A High Court victory for the travellers on Wednesday would not come at a better time. Across Europe attacks on Muslims, Roma and other ethnic minorities have risen dramatically as governments across Europe have attempted to use their ethnic minorities and immigrant populations as scapegoats for rising unemployment and public service cuts inflicted by austerity measures.

Basildon Council’s plan in its original form would have seen £18.5m spent on removing nearly 100 families from Dale Farm, a site the travellers have owned for over 10 years. With no alternative pitches provided, they would have been left homeless.

It is the council’s continued unwillingness to provide alternative, culturally appropriate accommodation for the affected families that has caused the UN to issue a number of warnings to the British government, on the grounds that this eviction breaks the legally binding Human Rights Act- an act the ConDem government are currently looking to replace with a ‘British Bill of Rights‘.

Indeed, so unprecdented has the UN’s concern been to protect the rights of the travellers that they sent in their Advisory Group on Forced Evictions  (UNAGFE) to monitor the operation and officially contacted the UK Government in order to offer on-the-spot mediation; it is the first time that the UN has offered mediation in a difficult situation on the ground in Western Europe.

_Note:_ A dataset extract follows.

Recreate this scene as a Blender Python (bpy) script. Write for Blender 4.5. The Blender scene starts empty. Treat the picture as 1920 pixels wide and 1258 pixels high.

Since the eviction attempt began, the costs of the operation have soared from £18m to £22m as Basildon Council has paid out millions of pounds in bailiff wages and court fees, funded in part by central government. 

The prime minister’s endorsement of the eviction and his speeches on how  Britain needs a “much more active, muscular liberalism”, which ceases to tolerate “these segregated communities behaving in ways which run counter to our values” go a long way toward explaining how our government claims not to be able to afford to maintain NHS and welfare services at current levels, but can suddenly find millions of pounds to spend on counter-terrorism, 24-hour riot courts and imperialist adventures in Libya, Afghanistan and elsewhere.

Basildon Council’s claims that the purpose of the eviction is to return the site to green belt status fly in the face of the fact that the very same council desecrated the site before the travellers bought it by licensing it as a scrapyard in the 1960s and then by laying down vast amounts of concrete and other hardcore on the site over the course of 30 years, in order enable long term storage of council lorries and other vehicles.
The evidence came to light after the former owner of Dale Farm, scrapyard dealer Ray Bocking, spoke to local journalists. He said:
“I was the owner of Dale Farm…[and] the council put down the hardcore. For years they hardcored it all….they parked all their cars on it…they put down tonnes of hardcore…and now they want to dig up their own hardcore! ..It’s ridiculous how they are spending other people’s money, £18 million pounds.”